入浴介護の方法と施設それぞれの浴室や浴槽

入居後の生活編

施設によってお風呂への考え方は様々です

 いくつかの施設へ見学や研修、就職をしているので大抵は浴室を見ていますが本当に様々です。
建物と一緒で一度固定されると簡単には変更出来ません。
その時代ごとに「この浴室がベストだ」と考えて設計されているのでしょうが、時代が変わるとその浴室は一気に古い建物になるわけです。

 そしてもしかしたら「コレが正解!」という浴室は色んな症状の人達が利用する以上、なかなか難しいのかもしれません。

施設ごとの考え方で浴室の場所は変わる

 浴室はご本人の生活する同じフロアに大抵あります。寒暖差に敏感な高齢者のためにも居室から浴室までの距離は短いことが一番ベストな環境だと言えるでしょう。建物面積の問題で違うフロアに設置され、毎回エレベーターに乗って浴室に行くのは仕方のないことですがとても不便です。

 古くからの施設では風呂場が地下にあったり、中には離れに設置されている施設もありました。雨の日も風の日も傘をさしたり、風に吹かれながら風呂場へ向かう姿はとても衝撃的だった記憶があります。

 そして、脱衣所が広く大浴場もよくある光景です。デイサービスと併設していたり、100人以上の入所施設では当たり前かもしれません。風呂場が広いのはお世話はしやすいですが温度調節が難しい印象があります。

 施設によっては入浴は日中だけではなく夜にも入れる施設があり、早めの夕食後に入浴する方もおられました。

 ある施設では施設長が

自分だけのお湯に浸かりたい
毎回お湯を入れかえよう!

という発案で、一般のご家庭で使われているような浴槽が広い空間にずらりと並んでいる浴室もありました。先に入った方が出られると栓を抜き、一旦お湯を抜いてまた次の方のためにお湯を入れるという作業が必要になります。

 ただ、個人的には当然かもしれませんが1人用の脱衣室に1人用の浴室、浴槽が好みです。大抵は有料老人ホームではその夢はかないそうですが、一般の施設では数少ないですね。

その人に合った浴槽

 色々な浴槽があります。ごく一般的な個人の浴槽は足をまたいで入りますが、またげない方用の機械浴槽があります。例えば

台に座ると浴槽がその台の高さまで上がってくる浴槽。
車いすに座ったまま入る浴槽。(チェアー浴)
寝たまま入る浴槽。(ストレッチャー浴)

 業者さんによって多少の違いはあるものの、ざっくりと主流の機械浴槽がこの3パターンではないでしょうか。その人の状態によってその人に合った浴槽を選びます。素肌に直接、機械の接続部分が当たらないよう細心の注意が必要です。

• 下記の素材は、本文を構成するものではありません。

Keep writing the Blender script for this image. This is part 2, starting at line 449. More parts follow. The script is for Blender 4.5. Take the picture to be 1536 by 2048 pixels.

余談ですが重度の方だからといって横になった姿勢のままのストレッチャーが良いとは限りません。拘縮があって小柄な方であれば、ごく一般の個浴に浸かって頂いた方がご本人もスタッフも負担少なく入浴出来る場合もあります。

 以前はよくリフト付きでつり上げて浴槽に入る機械浴槽がありましたが、あまりオススメしません。一度体験しましたが、とても怖かった記憶しかないからです。

※様々な福祉用具を活用しましょう。手すりだけでなく、台や椅子にも色々工夫された物があります。

入浴の際の注意点

 当たり前ですが、高齢ですので入浴前は必ず事前に健康チェックを行います。前日や今朝のご様子も含め、体温、血圧、脈拍、酸素飽和度などを調べます。

 入浴中はお身体の全身チェックが出来る最大のチャンスです。引っかき傷やアザなど、高齢になるとすぐに皮膚に跡が残りますので分かりやすいです。
 多くの方が5分程の入浴ですが、10分近く希望される方、逆に2分程度の方もおられます。
 温度も熱めや温め、お湯もたっぷりや、半身浴など希望は様々です。

入浴後は手足の爪切りや水虫のチェックがかかせません。
肌の保湿に心がけましょう。大抵の方が乾燥されています。ローションやクリームを背中だけでなく全身たっぷりと塗布します。
水分補給も大切です。紅茶ゼリーやスポーツドリンク、紅茶やコーヒーなど本人の飲みやすい物を提供します。

☆まとめ☆

①施設によって浴室の構造が違います。その時代によってベストだと思われる浴室設計がなされています。寒暖差に敏感なお年寄りのためにもフロアなどの移動距離が狭いことが一番ベストな環境だと言えるでしょう。

②色々な浴槽があります。ごく一般的な個人の浴槽は足をまたいで入りますが、またげない方用の浴槽もあります。その人の状態によってその人に合った浴槽を選びましょう。

③入浴の際には事前チェックと入浴中、入浴後にも注意点があります。